## What to work on
Retype the run of lines that opens with the line containing "Recreate this scene" and closes with the line containing "sc.camera = cam", exactly and inclusively, but skip the pictures.

## Information given
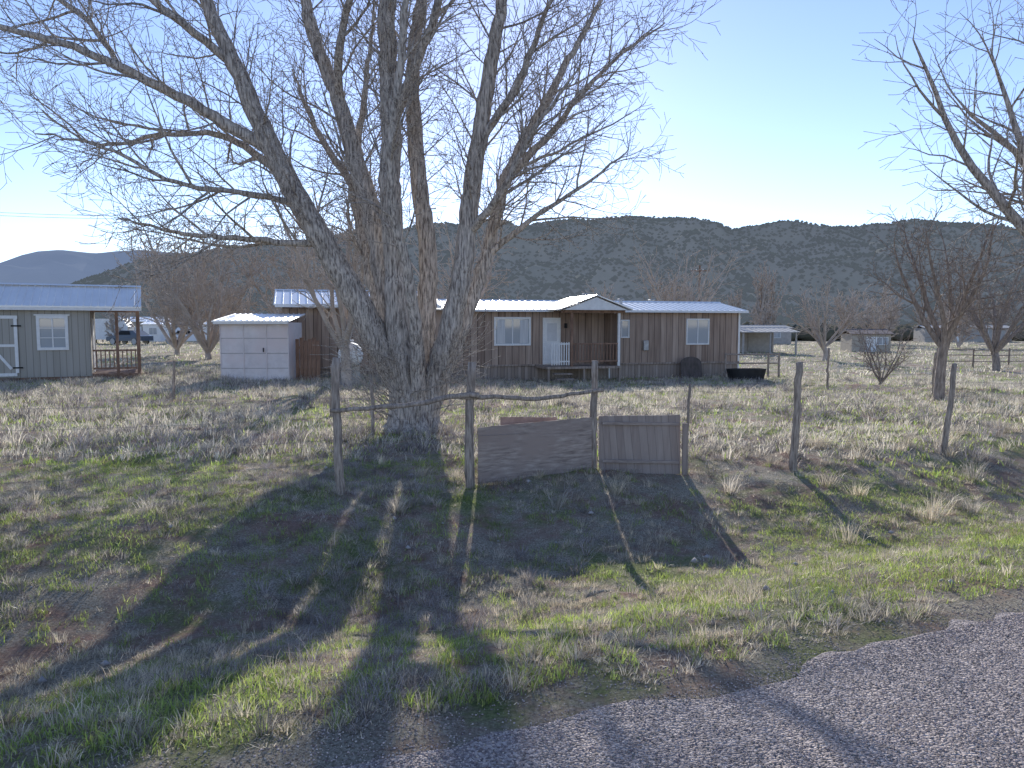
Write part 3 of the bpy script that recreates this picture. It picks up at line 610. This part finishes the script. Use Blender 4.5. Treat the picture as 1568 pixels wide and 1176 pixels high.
for k in range(14):
    x=-.17+k*.2; mesh_obj('roof_rib',[(x,-.255,2.10),(x+.04,-.255,2.125),(x+.08,-.255,2.10),(x,2.1,2.38),(x+.04,2.1,2.405),(x+.08,2.1,2.38)],[(0,1,4,3),(1,2,5,4),(0,2,1)],metal,sh)
box('roof_fascia',(-.15,-.24,1.99),(2.45,-.21,2.058),white,sh)
bf=empty('board_fence_panel',(-7.85,27.0,0))
for k in range(6): box('board',(k*.15,0,-.1),(k*.15+.135,.025,1.45+.06*math.sin(k*2.1)),brownw,bf,.003)
for z in (.3,1.1): box('board_rail',(0,.026,z),(.9,.06,z+.08),brownw,bf)
pt=empty('propane_tank',(-5.55,25.6,0),math.radians(12))
bm=bmesh.new(); bmesh.ops.create_uvsphere(bm,u_segments=24,v_segments=16,radius=.42)
for v_ in bm.verts:
    x,y,z=v_.co; v_.co=(x,z+(.8 if z>0.01 else -.8 if z<-.01 else 0),y+.95)
me=bpy.data.meshes.new('tank_shell'); bm.to_mesh(me); bm.free(); me.polygons.foreach_set('use_smooth',[True]*len(me.polygons)); me.materials.append(white)
o=bpy.data.objects.new('tank_shell',me); COL.objects.link(o); o.parent=pt
for y in (-.6,.6): box('tank_leg',(-.3,y-.05,-.15),(.3,y+.05,.62),pipe,pt,.01)
box('valve_dome',(-.12,-.12,1.36),(.12,.12,1.46),white,pt,.03)
# ------------------------------------------------------------------ left cabin shed
C=empty('cabin_shed',(-21.4,23.75,0),math.radians(26))
cabm=plank_mat('cabin_siding',(.36,.335,.285),(.43,.40,.35),groove=.2,scale=1,gap_dark=.6)
LW=6.95; CD=3.0; PW=1.6
box('cabin_wall',(0,0,.12),(LW,CD,2.56),cabm,C)
box('cabin_skid',(0.05,.05,-.2),(LW+PW,CD-.05,.12),brownw,C)
gable_roof('cabin_roof',-.15,LW+PW+.08,-.22,CD+.22,2.62,3.42,C,rib=.23,ribh=.03)
box('cabin_fascia',(-.15,-.225,2.47),(LW+PW+.08,-.19,2.565),white,C)
xx=LW+PW; mesh_obj('cabin_gable',[(xx,-.02,2.56),(xx,CD+.02,2.56),(xx,CD/2,3.35),(xx-.04,-.02,2.56),(xx-.04,CD+.02,2.56),(xx-.04,CD/2,3.35)],[(0,1,2),(5,4,3),(0,3,4,1)],cabm,C)
mesh_obj('cabin_gable_inner',[(LW+.001,0,2.56),(LW+.001,CD,2.56),(LW+.001,CD/2,3.35)],[(0,1,2)],cabm,C)
box('cabin_corner_trim',(LW-.09,-.02,.12),(LW+.015,-.001,2.46),cabm,C)
window(C,5.42,6.18,1.17,2.18,trim=.10,grid=True)
box('window_head_trim',(5.26,-.055,2.283),(6.34,-.003,2.33),white,C)
dx0,dx1=3.1,4.7
box('barn_door',(dx0,-.03,.2),(dx1,-.001,2.25),cabm,C)
box('door_trim_top',(dx0-.08,-.055,2.17),(dx1+.08,-.031,2.28),white,C,.003); box('door_trim_bottom',(dx0,-.055,.18),(dx1,-.031,.29),white,C,.003)
for x in (dx0-.06,(dx0+dx1)/2-.05,dx1-.04): box('door_trim_side',(x,-.053,.29),(x+.1,-.031,2.17),white,C,.003)
for sg,x in ((1,dx0+.42),(-1,dx1-.42)): box('door_brace',(x-.045,-.050,.35),(x+.045,-.0315,1.25),white,C,.003,rot=(0,.62*sg,0))
box('door_mid_trim',(dx0,-.051,1.2),(dx1,-.0312,1.29),white,C,.003)
for z in (.45,1.9): box('hinge',(dx1-.12,-.062,z),(dx1+.18,-.056,z+.05),dark,C)
box('cabin_porch_deck',(LW+.01,.02,.12),(LW+PW,CD-.02,.2),brownw,C,.004)
for y in (.05,1.0,2.0,CD-.15): box('cabin_porch_post',(LW+PW-.12,y,.2),(LW+PW-.02,y+.1,2.55),brownw,C,.004)
box('cabin_porch_post',(LW+.8,.05,.2),(LW+.9,.15,2.41),brownw,C,.004)
box('cabin_beam',(LW+.02,.04,2.42),(LW+PW-.13,.14,2.555),brownw,C)
for z in (.35,1.0): box('cabin_rail',(LW+.05,.06,z),(LW+PW-.13,.11,z+.07),brownw,C,.004); box('cabin_rail_side',(LW+PW-.1,.15,z),(LW+PW-.04,CD-.15,z+.07),brownw,C,.004)
k=LW+.15
while k<LW+PW-.15: box('cabin_baluster',(k,.065,.42),(k+.04,.105,1.0),brownw,C); k+=.14
k=.3
while k<CD-.2: box('cabin_baluster',(LW+PW-.09,k,.42),(LW+PW-.05,k+.04,1.0),brownw,C); k+=.15
box('cabin_side_door',(LW+.002,1.0,.2),(LW+.03,1.9,2.2),white,C)
# ------------------------------------------------------------------ right yard items
stk=noise_mat('black_plastic',(.015,.015,.016),(.03,.03,.032),4,rough=.5)
tr=empty('stock_tank',(10.15,32.2,-.42),.2)
vs=[];n=24
for z,s in ((0,.86),(.5,1),(.5,.94),(.12,.82)):
    for t in range(n):
        a=2*math.pi*t/n; ex=.5; cx=math.copysign(abs(math.cos(a))**ex,math.cos(a)); cy=math.copysign(abs(math.sin(a))**ex,math.sin(a))
        vs.append((.85*s*cx,.42*s*cy,z))
f=[(r*n+t,r*n+(t+1)%n,(r+1)*n+(t+1)%n,(r+1)*n+t) for r in range(3) for t in range(n)]+[tuple(range(3*n,4*n)),tuple(range(n-1,-1,-1))]
mesh_obj('tank_body',vs,f,stk,tr)
pf=empty('pipe_fence',(0,0,0))
for x in (9.6,11.6,12.1): pole('pipe_post',[(x,33.4+.1*(x-9),-.6),(x,33.4+.1*(x-9),.72)],.05,.05,5,postwood,8,0,parent=pf)
for z in (.25,.65): pole('pipe_rail',[(9.6,33.43,z),(12.1,33.7,z)],.035,.035,6,postwood,8,0,parent=pf)
rf=empty('wood_rail_fence')
x=24.
while x<46:
    yy=42+.12*(x-24); g=float(gz(x,yy)); pole('rail_post',[(x,yy,g-.1),(x,yy,g+1.1)],.05,.045,int(x),bark_d,8,0,parent=rf)
    for z in (.35,.7,1.0): pole('rail',[(x,yy-.08,g+z),(x+2.2,yy+.18,g+z)],.03,.03,int(x*3+z*10),bark_d,6,0,parent=rf)
    x+=2.2
# ------------------------------------------------------------------ distant buildings & vehicles
def outbuilding(name,x,y,w,d,h,rh,wm,rm,rz=0,openfront=False):
    g=float(gz(x,y)); e=empty(name,(x,y,g-.1),rz)
    if openfront:
        for xx in (0,w/2,w-.12):
            for yy in (0,d-.12): box('carport_post',(xx,yy,0),(xx+.12,yy+.12,h),wm,e)
        box('back_wall',(0,d+.01,0),(w,d+.1,h-.02),wm,e)
    else:
        box('walls',(0,0,0),(w,d,h),wm,e); box('door',(w*.35,-.04,.1),(w*.35+1,-.005,2.0 if h>2.1 else h*.85),white,e)
        window(e,w*.65,w*.65+.9,h*.45,h*.8)
        if w>5: window(e,w*.1,w*.1+.9,h*.45,h*.8)
    gable_roof('roof',-.2,w+.2,-.25,d+.25,h+.03,h+rh,e,rib=.5,mat=rm)
beige=noise_mat('beige_wall',(.42,.36,.28),(.5,.44,.36),3)
greyb=noise_mat('grey_wall',(.38,.35,.32),(.48,.45,.41),3); roofg=noise_mat('grey_shingle',(.35,.34,.33),(.46,.45,.44),3)
redb=noise_mat('brown_shingle',(.18,.14,.13),(.28,.22,.2),4)
outbuilding('carport',19.2,62,4.6,5,1.9,.35,greyb,roofg,.05,True)
outbuilding('garden_shed',31.0,68,3.4,3,1.7,.4,beige,redb,-.1)
outbuilding('mobile_home',62,112,12,4.5,2.2,.4,greyb,roofg,-.15)
outbuilding('mobile_home',30,98,7,4.5,2.2,.4,greyb,roofg,.1)
outbuilding('mobile_home',-47,95,8,4,2.3,.4,white,metal,.1)
outbuilding('mobile_home',88,120,14,5,2.5,.6,beige,roofg,-.3)
outbuilding('farm_shed',-64,120,9,6,2.8,.8,beige,metal,.2)
def vehicle(name,x,y,rz,colr,L=4.6,H=1.5,truck=False):
    g=float(gz(x,y)); e=empty(name,(x,y,g),rz); pm,_,pb_=new_mat(name+'_paint'); pb_.inputs['Base Color'].default_value=(*colr,1); pb_.inputs['Roughness'].default_value=.3
    if truck: prof=[(0,.35),(0,.95),(.15,1.05),(1.2,1.12),(1.75,H+.2),(3.1,H+.25),(3.3,1.1),(L,1.1),(L,.4)]
    else: prof=[(0,.35),(0,.75),(.2,.85),(1.1,.95),(1.75,H),(3.4,H),(4.2,.98),(L,.9),(L,.4)]
    n=len(prof); ins=[.0,.0,.03,.05,.16,.16,.05,.02,.0]
    vs=[(a-L/2,-.88+ins[i],b) for i,(a,b) in enumerate(prof)]+[(a-L/2,.88-ins[i],b) for i,(a,b) in enumerate(prof)]
    mesh_obj('body',vs,[tuple(range(n))[::-1],tuple(range(n,2*n))]+[(i,(i+1)%n,(i+1)%n+n,i+n) for i in range(n)],pm,e)
    x0=-L/2+1.45; x1=-L/2+3.05
    for sy in (-1,1): mesh_obj('side_glass',[(x0,sy*.87,1.05),(x1+.15,sy*.87,1.05),(x1-.05,sy*.755,H-.06),(x0+.4,sy*.755,H-.06)],[(0,1,2,3)],dark,e)
    for xx in (-L/2+.85,L/2-.9):
        for yy in (-.82,.82):
            pole('wheel',[(xx,yy-.1,.33),(xx,yy+.1,.33)],.33,.33,1,stk,16,0,parent=e); bm=bmesh.new(); bmesh.ops.create_circle(bm,cap_ends=True,radius=.32,segments=16); bmesh.ops.rotate(bm,matrix=Matrix.Rotation(math.pi/2,3,'X'),verts=bm.verts)
            for off in (-.1,.1):
                me=bpy.data.meshes.new('hub'); bm.to_mesh(me); me.materials.append(pipe); o=bpy.data.objects.new('hub',me); COL.objects.link(o); o.parent=e; o.location=(xx,yy+off,.33)
            bm.free()
vehicle('parked_pickup_truck',-36.5,84,.2,(.75,.75,.75),5.3,1.6,True)
vehicle('parked_car',-41,80,-.3,(.08,.1,.13))
vehicle('parked_car',-30.5,88,.1,(.1,.1,.11))
tw=empty('travel_trailer',(-45,82,-.0),.15)
vs=[(-3,-1.1,.5),(-3,-1.1,2.4),(-2.6,-1.1,2.75),(2.4,-1.1,2.75),(3,-1.1,1.9),(2.7,-1.1,.5)]; n=6
mesh_obj('trailer_body',vs+[(a,1.1,c) for a,b,c in vs],[tuple(range(n)),tuple(range(2*n-1,n-1,-1))]+[(i,i+n,(i+1)%n+n,(i+1)%n) for i in range(n)],white,tw)
window(tw,-2,-1,1.5,2.1,y=-1.1); window(tw,.8,1.6,1.5,2.1,y=-1.1)
for yy in (-.9,.9): pole('wheel',[(0,yy-.1,.33),(0,yy+.1,.33)],.33,.33,1,stk,16,0,parent=tw)
def upole(x,y,h):
    e=empty('utility_pole'); g=float(gz(x,y)); pole('pole',[(x,y,g-.2),(x,y,g+h)],.15,.11,2,brownw,10,0,parent=e)
    box('crossarm',(x-1.1,y-.06,g+h-.7),(x+1.1,y+.06,g+h-.58),brownw,e)
    for dx in (-1,-.4,.4,1): box('insulator',(x+dx-.04,y-.04,g+h-.58),(x+dx+.04,y+.04,g+h-.42),white,e)
upole(22.5,90,9.6)
pl=Tubes()
for dz,yo in ((0,0),(.5,1.2)):
    pl.add([(-75+ i*6.5, 88+yo, 15.6+dz-1.2*math.sin(i/10*math.pi)) for i in range(11)],[.02]*11,4)
pl.build('power_line',dark)
upole(-75.2,88.5,16.3)
upole(-10,88.5,16.3)
rs=np.random.RandomState(4)
n=60; y=rs.uniform(3.6,10,n); x=rs.uniform(-.75,.75,n)*y; k=sroad(x,y)>.4; x=x[k];y=y[k]; n=len(x); sz=.012+.03*rs.rand(n)**3
VV=oct_[None]*(1+.6*(rs.rand(n,6,1)-.5))*sz[:,None,None]+np.stack([x,y,gz(x,y)+sz*.6],-1)[:,None]
fast_mesh('stones',VV.reshape(-1,3),(T8[None]+6*np.arange(n)[:,None,None]).reshape(-1,3),noise_mat('pale_stone',(.4,.36,.33),(.55,.5,.47),8))
print('done')
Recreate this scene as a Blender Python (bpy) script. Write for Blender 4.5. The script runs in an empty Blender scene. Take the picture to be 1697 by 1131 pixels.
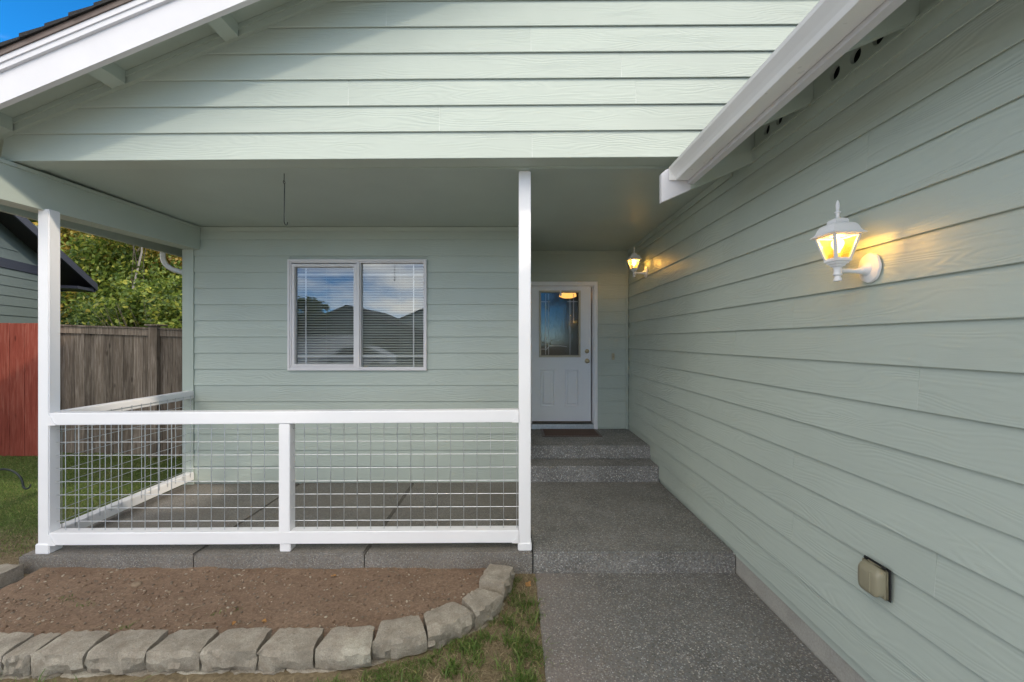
import bpy, bmesh, math, random
import numpy as np
from mathutils import Vector, Matrix
random.seed(7)
rng = np.random.default_rng(7)
sc = bpy.context.scene
C = sc.collection
R = math.radians

# ------------------------------------------------------------------ camera, light, exposure
cam_d = bpy.data.cameras.new('camera'); cam = bpy.data.objects.new('camera', cam_d); C.objects.link(cam)
cam.location = (0, 0, 1.59); cam.rotation_euler = (R(90), 0, 0)
cam_d.sensor_width = 36; cam_d.lens = 710/1697*36; cam_d.clip_start = .02; cam_d.clip_end = 2000
sc.camera = cam

SUN = Vector((2.17, -1.0, 1.5)).normalized()          # towards the sun: low, from the right and behind
elev = math.asin(SUN.z); azim = math.atan2(SUN.x, SUN.y)
w = bpy.data.worlds.new('World'); sc.world = w; w.use_nodes = True
nt = w.node_tree; nt.nodes.clear()
sky = nt.nodes.new('ShaderNodeTexSky'); sky.sky_type = 'NISHITA'; sky.sun_disc = False
sky.sun_elevation = elev; sky.sun_rotation = azim
sky.altitude = 50; sky.air_density = .4; sky.dust_density = 0.0; sky.ozone_density = 1.0
hs = nt.nodes.new('ShaderNodeHueSaturation'); hs.inputs['Saturation'].default_value = 1.5
bg = nt.nodes.new('ShaderNodeBackground'); bg.inputs['Strength'].default_value = .15
wo = nt.nodes.new('ShaderNodeOutputWorld')
# clear blue sky with broken high cloud all over it
CLEAR, CLOUD, CLOUD_AT = .46, 3.2, (5.3, 6.3, 0)
def wn_(t, **k):
    n = nt.nodes.new(t)
    for a_, b_ in k.items(): setattr(n, a_, b_)
    return n
tcw = wn_('ShaderNodeTexCoord'); sxyz = wn_('ShaderNodeSeparateXYZ'); nt.links.new(tcw.outputs['Generated'], sxyz.inputs[0])
zz_ = wn_('ShaderNodeMath', operation='MAXIMUM'); zz_.inputs[1].default_value = 0; nt.links.new(sxyz.outputs[2], zz_.inputs[0])
za_ = wn_('ShaderNodeMath', operation='ADD'); za_.inputs[1].default_value = .30; nt.links.new(zz_.outputs[0], za_.inputs[0])
inv = wn_('ShaderNodeMath', operation='DIVIDE'); inv.inputs[0].default_value = 1; nt.links.new(za_.outputs[0], inv.inputs[1])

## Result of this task
Recreate this scene as a Blender Python (bpy) script. Write for Blender 4.5. The script runs in an empty Blender scene. Take the picture to be 1697 by 1131 pixels.
import bpy, bmesh, math, random
import numpy as np
from mathutils import Vector, Matrix
random.seed(7)
rng = np.random.default_rng(7)
sc = bpy.context.scene
C = sc.collection
R = math.radians

# ------------------------------------------------------------------ camera, light, exposure
cam_d = bpy.data.cameras.new('camera'); cam = bpy.data.objects.new('camera', cam_d); C.objects.link(cam)
cam.location = (0, 0, 1.59); cam.rotation_euler = (R(90), 0, 0)
cam_d.sensor_width = 36; cam_d.lens = 710/1697*36; cam_d.clip_start = .02; cam_d.clip_end = 2000
sc.camera = cam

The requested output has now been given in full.